Planning Your Website

Skip | 03 February, 2005 19:43

I'm pretty angry at the moment, and it's due to "other people" who failed to plan.  Planning should consume at least 50% of your total effort in just about anything related to software, and that includes building a website......


In the case of a project that I'm involved in, the owners of the company had selected the software system prior to my joining the project.

Upon joining the team, and with my considerable experience with project management and in general, my management experience, I cautioned the owners that we needed to conduct some reasonable planning activities, especially related to defining requirements.

The project never defined requirements in detail, and is now suffering $10,000+ a month in lost revenue as a result.  And it's now going into the third month of that lost revenue.
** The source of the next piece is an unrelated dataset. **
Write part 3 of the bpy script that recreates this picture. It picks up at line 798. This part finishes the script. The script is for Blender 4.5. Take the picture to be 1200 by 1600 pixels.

And that revenue is partly my revenue.

The key issue of defining requirements - meaning exactly what your software / website needs to function to achieve the business goals - is a mandatory need.  I've managed hundreds, perhaps more than 1,000 newtwork and software / web projects in my technology career, and know this from first hand experience.  In fact, that is one of the things that attracted the owners to me.

However, like so many small business people, they failed to listen to my advice.

It's just so odd why companies hire experts, then don't listen to them.

At any rate, this project moved forward with a ton of unfounded enthusiasm and a lot of risk.  The problem is the billing.  There were no detailed analysis of what exactly needed to happen in the billing portion of the software.  And it doesn't work.

Nothing I can do will change whether it will work or not - it's like putting the proverbial round peg in a square hole.

Everyone involved is now facing the very real prospect of throwing away the core software they initially acquired, tossing out over 2,000 labor hours of content creation and website / software development and months of endless frustration from myself, the programmers, the content creators and the owners.

And now, as so many projects end up - it's in rescue, or salvage mode.  No amount of money is too much for the owners to spend to get the billing working properly.

What a shame.

The lesson for you is simple and stated previously:  plan and do detailed requirements analysis.  Then and only then do you begin software, hardware and network and tools systems selection.

Maybe another day I'll share with you how to do these tasks without consuming your world and getting stuck in the concrete of paralysis by analysis (which happens a lot in big companies).